Uwe Boll, from what I’ve heard, is one of the worst directors of all time. But like any “bad” director, his films are adored by a small core of dedicated cult fans. I wouldn’t consider myself one of those fans at all, yet I couldn’t help get carried away on my third rewatch of Postal, a film so grotesquely offensive that it jumps through hoops to keep the viewer questioning the relative sanity of its director and cast. It’s a system that shouldn’t work, but its results are inarguably hilarious and provide some of the most inspired and truly wild scenes we’ll possibly ever see.

Postal is not a competently made movie, and maybe that’s for the best since everything about it is just so feverishly insane. The Dude (Zack Ward), has an undeniably poor life. But when approached by his Uncle Dave (Dave Foley) with a get rich scheme involving Osama Bin Laden, bird flu, Nazi Germany, Verne Troyer and a love cult, the two find themselves in over their heads and The Dude goes postal. If any of that previous sentence offended you, this just isn’t the film for you. What do you expect from a film that has its opening joke set during the tragedy of 9/11?

Uwe Boll’s idea of cartwheeling over the line of tasteful jokes is just to grab a big pile of upsetting or distasteful imagery and throw it at the wall, hoping that at least something will stick. What happens is a work of accidental genius, with the offensive jokes sitting well with myself, especially since I’m a sucker for tastelessness and awkwardness. Postal manages to get such a blend correctly, its political ineptness blended with a pseudo-style commentary on society makes this an ironic exploration of just about everything Boll can muster.
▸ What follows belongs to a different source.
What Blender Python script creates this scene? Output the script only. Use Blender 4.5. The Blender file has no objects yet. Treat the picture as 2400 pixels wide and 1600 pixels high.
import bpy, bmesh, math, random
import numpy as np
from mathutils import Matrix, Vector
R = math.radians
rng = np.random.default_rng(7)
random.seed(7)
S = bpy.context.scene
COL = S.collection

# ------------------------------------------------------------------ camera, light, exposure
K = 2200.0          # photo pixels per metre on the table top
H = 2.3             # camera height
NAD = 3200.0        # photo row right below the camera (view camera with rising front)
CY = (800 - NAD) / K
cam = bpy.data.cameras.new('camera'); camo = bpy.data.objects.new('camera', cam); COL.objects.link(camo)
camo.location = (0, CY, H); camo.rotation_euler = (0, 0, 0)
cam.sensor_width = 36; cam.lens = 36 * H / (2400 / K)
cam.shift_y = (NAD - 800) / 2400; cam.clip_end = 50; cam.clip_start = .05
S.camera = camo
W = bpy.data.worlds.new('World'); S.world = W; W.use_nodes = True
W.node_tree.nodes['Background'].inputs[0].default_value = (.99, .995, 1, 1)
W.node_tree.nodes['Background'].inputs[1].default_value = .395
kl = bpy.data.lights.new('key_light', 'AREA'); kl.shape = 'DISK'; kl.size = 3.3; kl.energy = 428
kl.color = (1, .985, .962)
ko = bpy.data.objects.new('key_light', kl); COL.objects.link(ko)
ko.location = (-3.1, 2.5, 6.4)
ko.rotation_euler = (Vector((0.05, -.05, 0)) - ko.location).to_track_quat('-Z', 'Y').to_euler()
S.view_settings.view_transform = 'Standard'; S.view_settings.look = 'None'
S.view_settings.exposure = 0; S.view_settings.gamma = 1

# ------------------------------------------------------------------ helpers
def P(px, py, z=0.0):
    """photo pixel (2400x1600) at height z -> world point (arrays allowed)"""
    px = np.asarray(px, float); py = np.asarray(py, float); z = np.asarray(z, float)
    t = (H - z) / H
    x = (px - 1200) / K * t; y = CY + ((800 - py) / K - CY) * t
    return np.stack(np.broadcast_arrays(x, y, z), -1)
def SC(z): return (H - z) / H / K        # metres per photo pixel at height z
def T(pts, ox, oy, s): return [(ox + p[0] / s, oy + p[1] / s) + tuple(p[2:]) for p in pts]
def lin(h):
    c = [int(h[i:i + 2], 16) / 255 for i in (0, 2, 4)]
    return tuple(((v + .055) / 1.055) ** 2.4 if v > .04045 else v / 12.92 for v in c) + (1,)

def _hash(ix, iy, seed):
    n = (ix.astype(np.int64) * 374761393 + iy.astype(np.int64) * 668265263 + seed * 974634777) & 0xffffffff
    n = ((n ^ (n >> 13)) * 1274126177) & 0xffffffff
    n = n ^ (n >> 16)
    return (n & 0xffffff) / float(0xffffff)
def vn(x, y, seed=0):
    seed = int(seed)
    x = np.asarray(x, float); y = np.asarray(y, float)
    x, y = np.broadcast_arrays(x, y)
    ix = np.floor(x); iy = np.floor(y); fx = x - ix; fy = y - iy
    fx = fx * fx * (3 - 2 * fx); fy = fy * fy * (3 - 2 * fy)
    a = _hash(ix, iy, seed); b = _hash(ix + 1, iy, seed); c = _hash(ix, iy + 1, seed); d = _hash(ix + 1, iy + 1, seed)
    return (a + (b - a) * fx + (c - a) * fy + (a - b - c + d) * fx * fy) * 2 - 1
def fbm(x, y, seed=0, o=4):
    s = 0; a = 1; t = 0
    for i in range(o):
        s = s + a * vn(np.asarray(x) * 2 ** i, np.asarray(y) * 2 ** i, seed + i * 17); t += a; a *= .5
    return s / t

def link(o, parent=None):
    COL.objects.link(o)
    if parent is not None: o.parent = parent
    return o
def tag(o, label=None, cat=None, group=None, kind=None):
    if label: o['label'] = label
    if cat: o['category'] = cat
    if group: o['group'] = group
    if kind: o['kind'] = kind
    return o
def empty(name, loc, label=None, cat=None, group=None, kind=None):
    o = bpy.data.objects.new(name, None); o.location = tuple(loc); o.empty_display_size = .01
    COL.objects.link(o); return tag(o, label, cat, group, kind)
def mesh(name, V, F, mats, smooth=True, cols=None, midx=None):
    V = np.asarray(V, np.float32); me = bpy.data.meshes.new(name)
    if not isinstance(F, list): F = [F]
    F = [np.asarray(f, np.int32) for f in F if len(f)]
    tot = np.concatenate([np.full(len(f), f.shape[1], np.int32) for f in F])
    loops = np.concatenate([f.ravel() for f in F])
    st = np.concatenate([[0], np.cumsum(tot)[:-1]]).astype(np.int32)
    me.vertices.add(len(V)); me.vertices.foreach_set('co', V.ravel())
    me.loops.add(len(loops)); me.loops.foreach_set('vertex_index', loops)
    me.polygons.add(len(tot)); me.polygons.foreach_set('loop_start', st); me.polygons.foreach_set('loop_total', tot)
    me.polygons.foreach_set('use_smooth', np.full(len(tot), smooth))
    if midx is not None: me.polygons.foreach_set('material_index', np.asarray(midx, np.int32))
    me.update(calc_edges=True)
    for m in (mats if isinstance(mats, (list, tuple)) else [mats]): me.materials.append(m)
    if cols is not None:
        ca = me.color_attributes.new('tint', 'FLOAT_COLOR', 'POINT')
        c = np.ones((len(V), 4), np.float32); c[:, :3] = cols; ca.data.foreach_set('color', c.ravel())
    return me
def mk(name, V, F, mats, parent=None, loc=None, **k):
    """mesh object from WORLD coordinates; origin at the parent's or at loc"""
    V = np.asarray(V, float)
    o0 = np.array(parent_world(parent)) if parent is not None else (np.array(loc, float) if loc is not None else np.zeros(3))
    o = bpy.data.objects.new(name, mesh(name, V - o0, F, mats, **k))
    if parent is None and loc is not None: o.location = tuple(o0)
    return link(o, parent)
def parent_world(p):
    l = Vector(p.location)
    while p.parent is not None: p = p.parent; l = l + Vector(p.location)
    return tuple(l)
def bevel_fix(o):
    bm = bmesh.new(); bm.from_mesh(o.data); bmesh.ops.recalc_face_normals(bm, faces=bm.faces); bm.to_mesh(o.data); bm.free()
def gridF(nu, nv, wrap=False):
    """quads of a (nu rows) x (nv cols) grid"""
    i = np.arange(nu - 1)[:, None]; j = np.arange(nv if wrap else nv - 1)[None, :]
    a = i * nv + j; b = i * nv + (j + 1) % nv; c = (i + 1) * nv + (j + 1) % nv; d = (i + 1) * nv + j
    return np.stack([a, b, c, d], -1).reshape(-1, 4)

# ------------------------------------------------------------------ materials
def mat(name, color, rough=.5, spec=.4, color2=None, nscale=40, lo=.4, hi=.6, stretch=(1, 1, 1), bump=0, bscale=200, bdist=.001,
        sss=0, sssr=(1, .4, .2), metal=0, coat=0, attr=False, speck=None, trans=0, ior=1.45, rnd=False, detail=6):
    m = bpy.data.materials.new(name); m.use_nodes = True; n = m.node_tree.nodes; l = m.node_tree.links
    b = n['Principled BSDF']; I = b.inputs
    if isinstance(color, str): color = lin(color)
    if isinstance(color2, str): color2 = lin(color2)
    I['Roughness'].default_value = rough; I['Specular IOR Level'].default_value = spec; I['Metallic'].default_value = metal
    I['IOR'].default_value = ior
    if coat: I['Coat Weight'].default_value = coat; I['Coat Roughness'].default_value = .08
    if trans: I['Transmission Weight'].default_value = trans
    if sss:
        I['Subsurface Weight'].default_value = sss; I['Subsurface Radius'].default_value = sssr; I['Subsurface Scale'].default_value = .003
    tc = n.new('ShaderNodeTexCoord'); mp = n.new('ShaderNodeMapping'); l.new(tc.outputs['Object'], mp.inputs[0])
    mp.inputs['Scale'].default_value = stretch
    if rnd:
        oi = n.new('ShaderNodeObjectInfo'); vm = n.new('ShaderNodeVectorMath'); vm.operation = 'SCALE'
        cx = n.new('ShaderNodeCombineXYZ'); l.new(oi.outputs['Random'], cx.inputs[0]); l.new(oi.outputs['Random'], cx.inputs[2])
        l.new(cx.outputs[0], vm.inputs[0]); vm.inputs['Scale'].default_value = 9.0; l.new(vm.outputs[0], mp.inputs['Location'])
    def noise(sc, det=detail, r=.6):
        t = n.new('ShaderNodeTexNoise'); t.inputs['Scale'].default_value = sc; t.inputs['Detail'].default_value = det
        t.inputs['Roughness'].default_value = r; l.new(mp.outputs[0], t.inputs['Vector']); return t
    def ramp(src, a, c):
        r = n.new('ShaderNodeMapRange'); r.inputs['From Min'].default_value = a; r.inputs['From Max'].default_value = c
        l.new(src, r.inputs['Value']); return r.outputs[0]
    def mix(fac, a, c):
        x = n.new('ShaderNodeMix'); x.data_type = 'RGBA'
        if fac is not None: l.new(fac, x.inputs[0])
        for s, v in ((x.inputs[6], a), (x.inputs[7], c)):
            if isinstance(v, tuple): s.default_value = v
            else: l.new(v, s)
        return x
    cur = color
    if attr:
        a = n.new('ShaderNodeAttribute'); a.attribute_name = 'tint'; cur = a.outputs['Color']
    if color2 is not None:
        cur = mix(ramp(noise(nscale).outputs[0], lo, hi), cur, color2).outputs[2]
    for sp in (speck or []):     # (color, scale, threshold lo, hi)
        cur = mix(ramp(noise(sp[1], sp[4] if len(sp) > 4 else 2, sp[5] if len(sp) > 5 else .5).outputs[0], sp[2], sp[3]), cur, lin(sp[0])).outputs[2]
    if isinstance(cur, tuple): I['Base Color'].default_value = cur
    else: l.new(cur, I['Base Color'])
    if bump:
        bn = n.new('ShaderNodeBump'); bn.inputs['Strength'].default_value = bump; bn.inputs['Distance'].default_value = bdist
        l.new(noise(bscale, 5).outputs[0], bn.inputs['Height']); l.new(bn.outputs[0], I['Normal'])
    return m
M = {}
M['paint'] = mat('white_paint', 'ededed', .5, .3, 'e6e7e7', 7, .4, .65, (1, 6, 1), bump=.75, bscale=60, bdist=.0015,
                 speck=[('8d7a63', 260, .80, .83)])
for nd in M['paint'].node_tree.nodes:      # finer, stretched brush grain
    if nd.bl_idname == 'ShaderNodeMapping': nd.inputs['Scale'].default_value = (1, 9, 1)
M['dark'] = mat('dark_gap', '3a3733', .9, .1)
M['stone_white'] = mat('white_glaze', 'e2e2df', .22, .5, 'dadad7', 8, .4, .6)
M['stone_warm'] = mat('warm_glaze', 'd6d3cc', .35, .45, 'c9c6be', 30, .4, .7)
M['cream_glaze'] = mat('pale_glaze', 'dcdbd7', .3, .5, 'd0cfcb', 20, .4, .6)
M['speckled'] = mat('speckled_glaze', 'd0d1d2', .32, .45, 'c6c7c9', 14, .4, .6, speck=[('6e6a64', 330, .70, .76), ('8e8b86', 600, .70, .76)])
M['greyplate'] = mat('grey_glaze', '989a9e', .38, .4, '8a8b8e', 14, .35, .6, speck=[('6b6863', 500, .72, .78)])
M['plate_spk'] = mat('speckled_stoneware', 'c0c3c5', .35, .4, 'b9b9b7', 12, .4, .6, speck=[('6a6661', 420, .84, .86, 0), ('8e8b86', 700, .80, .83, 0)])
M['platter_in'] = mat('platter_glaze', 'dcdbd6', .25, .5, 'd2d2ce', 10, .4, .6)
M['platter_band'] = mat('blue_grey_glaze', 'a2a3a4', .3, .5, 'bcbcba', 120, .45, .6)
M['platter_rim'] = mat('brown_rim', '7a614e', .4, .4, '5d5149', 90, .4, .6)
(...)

With a surprisingly stacked cast that includes the likes of J.K. Simmons and Seymour Cassel, this is one of the few film adaptations of a video game that is successful enough to be enjoyed. Even more surprising is that it’s not so bad it’s good, it’s just a genuinely fun ride that has enough holes in it to be an unbelievably ridiculous time. From mentally challenged terrorists to horny monkeys, from a Little Germany bloodbath to Uwe Boll admitting to funding his movies through Nazi gold, Postal is that little bit extra, and this is enough to throw it out there as a promising and hilariously offensive comedy.